SET EXERCISE: Take the lines from the top down to and including the one with "PI = math.pi" and repeat them exactly. Omit images.

RECORDS FOR THIS EXERCISE:
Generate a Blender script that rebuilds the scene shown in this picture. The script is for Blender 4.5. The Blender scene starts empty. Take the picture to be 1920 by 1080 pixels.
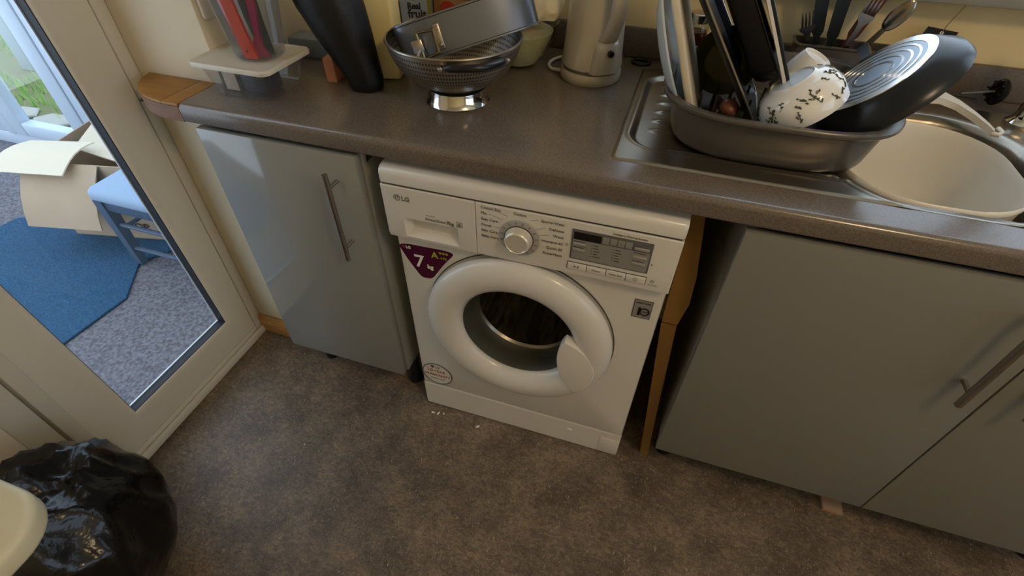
import bpy, bmesh, math, random
from mathutils import Vector as V, Matrix
import numpy as np
random.seed(7)
C = bpy.context.scene.collection
S = bpy.context.scene
PI = math.pi

# ------------------------------------------------------------------ camera
yaw, pitch, roll = -0.3045, -0.7645, 0.0149
cam_pos = V((0.5189, -0.7741, 1.3597))
fw = V((math.sin(yaw)*math.cos(pitch), math.cos(yaw)*math.cos(pitch), math.sin(pitch)))
r0 = V((math.cos(yaw), -math.sin(yaw), 0)); u0 = r0.cross(fw)
rr_ = math.cos(roll)*r0 + math.sin(roll)*u0; uu_ = -math.sin(roll)*r0 + math.cos(roll)*u0
cam = bpy.data.cameras.new('camera'); camo = bpy.data.objects.new('camera', cam); C.objects.link(camo)
mw = Matrix.Identity(4)
for i in range(3):
    mw[i][0], mw[i][1], mw[i][2], mw[i][3] = rr_[i], uu_[i], -fw[i], cam_pos[i]
camo.matrix_world = mw
cam.sensor_width = 36; cam.lens = 36*935.5/1920; cam.clip_start = .02
S.camera = camo

# ------------------------------------------------------------------ world, lights, exposure
w = bpy.data.worlds.new('overcast'); S.world = w; w.use_nodes = True
bg = w.node_tree.nodes['Background']
bg.inputs['Color'].default_value = (.72, .85, 1.0, 1); bg.inputs['Strength'].default_value = 2.6
S.view_settings.view_transform = 'Standard'; S.view_settings.look = 'None'
S.view_settings.exposure = -0.12; S.view_settings.gamma = 1; S.view_settings.use_curve_mapping = False

def area(name, loc, rot, sx, sy, power=0, col=(1, 1, 1), portal=False):
    l = bpy.data.lights.new(name, 'AREA'); l.shape = 'RECTANGLE'; l.size = sx; l.size_y = sy
    l.energy = power; l.color = col
    if portal: l.cycles.is_portal = True
    o = bpy.data.objects.new(name, l); C.objects.link(o); o.location = loc; o.rotation_euler = rot
    return o
# warm ceiling lamp of the kitchen
pl = bpy.data.lights.new('ceiling_bulb', 'POINT'); pl.energy = 24; pl.color = (1.0, .75, .46); pl.shadow_soft_size = .12
plo = bpy.data.objects.new('ceiling_bulb', pl); C.objects.link(plo); plo.location = (1.5, -1.0, 2.28)

# ------------------------------------------------------------------ materials
def lin(h):
    h = h.lstrip('#'); o = []
    for i in (0, 2, 4):
        c = int(h[i:i+2], 16)/255
        o.append(c/12.92 if c <= .04045 else ((c+.055)/1.055)**2.4)
    return (*o, 1)
def M(name, col, rough=.5, metal=0, var=None, bump=None, coat=0, trans=0, ior=1.45, stretch=None, uvdots=None, spec=.5):
    """principled material; var=(noise scale, second colour, contrast), bump=(noise scale, strength)"""
    m = bpy.data.materials.new(name); m.use_nodes = True
    nt = m.node_tree; b = nt.nodes['Principled BSDF']
    c = lin(col) if isinstance(col, str) else col
    b.inputs['Base Color'].default_value = c; b.inputs['Roughness'].default_value = rough
    b.inputs['Metallic'].default_value = metal; b.inputs['Coat Weight'].default_value = coat
    b.inputs['Coat Roughness'].default_value = .06
    b.inputs['Transmission Weight'].default_value = trans; b.inputs['IOR'].default_value = ior
    b.inputs['Specular IOR Level'].default_value = spec
    def coord():
        t = nt.nodes.new('ShaderNodeTexCoord'); mp = nt.nodes.new('ShaderNodeMapping')
        nt.links.new(t.outputs['Object'], mp.inputs['Vector'])
        if stretch: mp.inputs['Scale'].default_value = stretch
        return mp.outputs[0]
    if var:
        n = nt.nodes.new('ShaderNodeTexNoise'); n.inputs['Scale'].default_value = var[0]; n.inputs['Detail'].default_value = 6
        nt.links.new(coord(), n.inputs['Vector'])
        r = nt.nodes.new('ShaderNodeValToRGB')
        k = var[2] if len(var) > 2 else .15
        r.color_ramp.elements[0].position = .5-k; r.color_ramp.elements[1].position = .5+k
        r.color_ramp.elements[0].color = c; r.color_ramp.elements[1].color = lin(var[1])
        nt.links.new(n.outputs['Fac'], r.inputs[0]); nt.links.new(r.outputs[0], b.inputs['Base Color'])
    if bump:
        n = nt.nodes.new('ShaderNodeTexNoise'); n.inputs['Scale'].default_value = bump[0]; n.inputs['Detail'].default_value = 5
        nt.links.new(coord(), n.inputs['Vector'])
        bp = nt.nodes.new('ShaderNodeBump'); bp.inputs['Strength'].default_value = bump[1]; bp.inputs['Distance'].default_value = bump[2] if len(bump) > 2 else .002
        nt.links.new(n.outputs['Fac'], bp.inputs['Height']); nt.links.new(bp.outputs[0], b.inputs['Normal'])
    if uvdots:
        uv = nt.nodes.new('ShaderNodeUVMap'); sx = nt.nodes.new('ShaderNodeSeparateXYZ'); nt.links.new(uv.outputs[0], sx.inputs[0])
        outs = []
        for i in (0, 1):
            mu = nt.nodes.new('ShaderNodeMath'); mu.operation = 'MULTIPLY'; mu.inputs[1].default_value = uvdots[i]*2*PI
            nt.links.new(sx.outputs[i], mu.inputs[0])
            co = nt.nodes.new('ShaderNodeMath'); co.operation = 'COSINE'; nt.links.new(mu.outputs[0], co.inputs[0]); outs.append(co.outputs[0])
        ad = nt.nodes.new('ShaderNodeMath'); ad.operation = 'ADD'; nt.links.new(outs[0], ad.inputs[0]); nt.links.new(outs[1], ad.inputs[1])
        gt = nt.nodes.new('ShaderNodeMath'); gt.operation = 'GREATER_THAN'; gt.inputs[1].default_value = 1.0; nt.links.new(ad.outputs[0], gt.inputs[0])
        mx = nt.nodes.new('ShaderNodeMix'); mx.data_type = 'RGBA'; nt.links.new(gt.outputs[0], mx.inputs[0])
        mx.inputs[6].default_value = c; mx.inputs[7].default_value = lin('#14110e')
        nt.links.new(mx.outputs[2], b.inputs['Base Color'])
        mr = nt.nodes.new('ShaderNodeMath'); mr.operation = 'MULTIPLY_ADD'; mr.inputs[1].default_value = -.9; mr.inputs[2].default_value = .95
        nt.links.new(gt.outputs[0], mr.inputs[0]); nt.links.new(mr.outputs[0], b.inputs['Metallic'])
    return m
def glass(name, tint=(1, 1, 1), refl=.06, rough=.0, opac=0.0, col=(1, 1, 1)):
    """thin sheet glass or clear plastic: light passes straight through, a little is reflected"""
    m = bpy.data.materials.new(name); m.use_nodes = True; nt = m.node_tree
    for n in list(nt.nodes): nt.nodes.remove(n)
    out = nt.nodes.new('ShaderNodeOutputMaterial'); tr = nt.nodes.new('ShaderNodeBsdfTransparent'); tr.inputs[0].default_value = (*tint, 1)
    gl = nt.nodes.new('ShaderNodeBsdfGlossy'); gl.inputs['Roughness'].default_value = rough; gl.inputs[0].default_value = (1, 1, 1, 1)
    lw = nt.nodes.new('ShaderNodeFresnel'); lw.inputs['IOR'].default_value = 1.45
    ge = nt.nodes.new('ShaderNodeNewGeometry'); fm_ = nt.nodes.new('ShaderNodeMath'); fm_.operation = 'MULTIPLY_ADD'   # no reflection when leaving the sheet
    fm_.inputs[1].default_value = -1; fm_.inputs[2].default_value = 1; nt.links.new(ge.outputs['Backfacing'], fm_.inputs[0])
    fx_ = nt.nodes.new('ShaderNodeMath'); fx_.operation = 'MULTIPLY'; nt.links.new(lw.outputs[0], fx_.inputs[0]); nt.links.new(fm_.outputs[0], fx_.inputs[1])
    mx = nt.nodes.new('ShaderNodeMixShader'); nt.links.new(fx_.outputs[0], mx.inputs[0])
    nt.links.new(tr.outputs[0], mx.inputs[1]); nt.links.new(gl.outputs[0], mx.inputs[2])
    last = mx.outputs[0]
    if opac:
        df = nt.nodes.new('ShaderNodeBsdfDiffuse'); df.inputs[0].default_value = (*col, 1)
        m2 = nt.nodes.new('ShaderNodeMixShader'); m2.inputs[0].default_value = opac
        nt.links.new(last, m2.inputs[1]); nt.links.new(df.outputs[0], m2.inputs[2]); last = m2.outputs[0]
    nt.links.new(last, out.inputs[0])
    return m

def floor_mat():
    m = M('vinyl_floor', '#6b625a', rough=.45)
    nt = m.node_tree; b = nt.nodes['Principled BSDF']
    t = nt.nodes.new('ShaderNodeTexCoord')
    def noise(scale, det, rough=.6, mapscale=None, dist=0):
        n = nt.nodes.new('ShaderNodeTexNoise'); n.inputs['Scale'].default_value = scale; n.inputs['Detail'].default_value = det
        n.inputs['Roughness'].default_value = rough; n.inputs['Distortion'].default_value = dist
        if mapscale:
            mp = nt.nodes.new('ShaderNodeMapping'); mp.inputs['Scale'].default_value = mapscale; mp.inputs['Rotation'].default_value = (0, 0, .6)
            nt.links.new(t.outputs['Object'], mp.inputs[0]); nt.links.new(mp.outputs[0], n.inputs['Vector'])
        else: nt.links.new(t.outputs['Object'], n.inputs['Vector'])
        return n.outputs['Fac']
    def ramp(src, stops):
        r = nt.nodes.new('ShaderNodeValToRGB'); el = r.color_ramp.elements
        while len(el) < len(stops): el.new(.5)
        for e, (p_, c_) in zip(el, stops): e.position = p_; e.color = lin(c_) if isinstance(c_, str) else c_
        nt.links.new(src, r.inputs[0]); return r.outputs[0]
    def mix(kind, fac, a, bb):
        x = nt.nodes.new('ShaderNodeMix'); x.data_type = 'RGBA'; x.blend_type = kind
        if isinstance(fac, float): x.inputs[0].default_value = fac
        else: nt.links.new(fac, x.inputs[0])
        for k, v in ((6, a), (7, bb)):
            if isinstance(v, tuple): x.inputs[k].default_value = v
            else: nt.links.new(v, x.inputs[k])
        return x.outputs[2]
    base = ramp(noise(7, 8, .65), [(.34, '#61574d'), (.5, '#7d7164'), (.66, '#978775')])
    fine = ramp(noise(60, 8, .85, (1, 1.8, 1), 1.0), [(.36, '#2f2822'), (.48, '#82786c'), (.58, '#c0b29d')])
    c1 = mix('OVERLAY', .70, base, fine)
    sp = ramp(noise(70, 4, .6, (.6, 2.0, 1), 3.0), [(.33, (1, 1, 1, 1)), (.37, (0, 0, 0, 1))])
    c2 = mix('MIX', sp, c1, lin('#443b33'))
    sp2 = ramp(noise(65, 4, .6, (2.0, .7, 1), 3.0), [(.62, (0, 0, 0, 1)), (.66, (1, 1, 1, 1))])
    c3 = mix('MIX', sp2, c2, lin('#a5977f'))
    nt.links.new(c3, b.inputs['Base Color'])
    return m
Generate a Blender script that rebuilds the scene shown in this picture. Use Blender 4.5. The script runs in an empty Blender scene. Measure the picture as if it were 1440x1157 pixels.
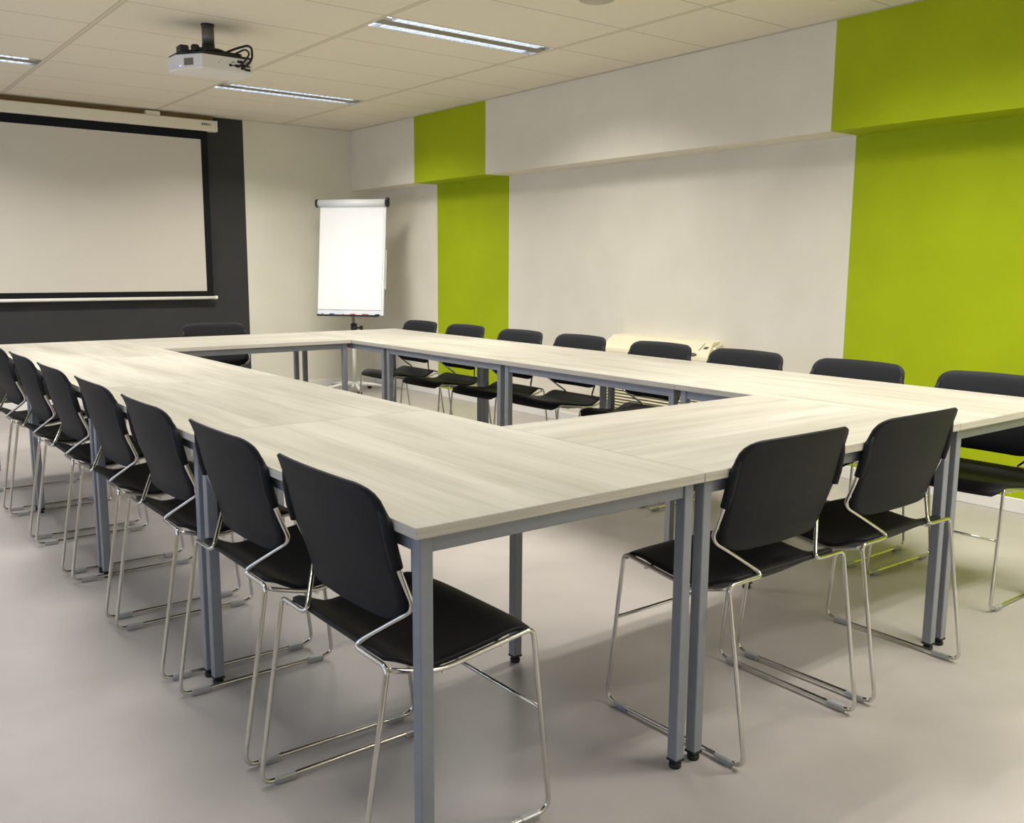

EXERCISE RESULT:
Generate a Blender script that rebuilds the scene shown in this picture. The script is for Blender 4.5. The Blender scene starts empty. Take the picture to be 1920 by 1080 pixels.
import bpy, bmesh, math, random
from mathutils import Vector as V, Matrix
import numpy as np
random.seed(7)
C = bpy.context.scene.collection
S = bpy.context.scene
PI = math.pi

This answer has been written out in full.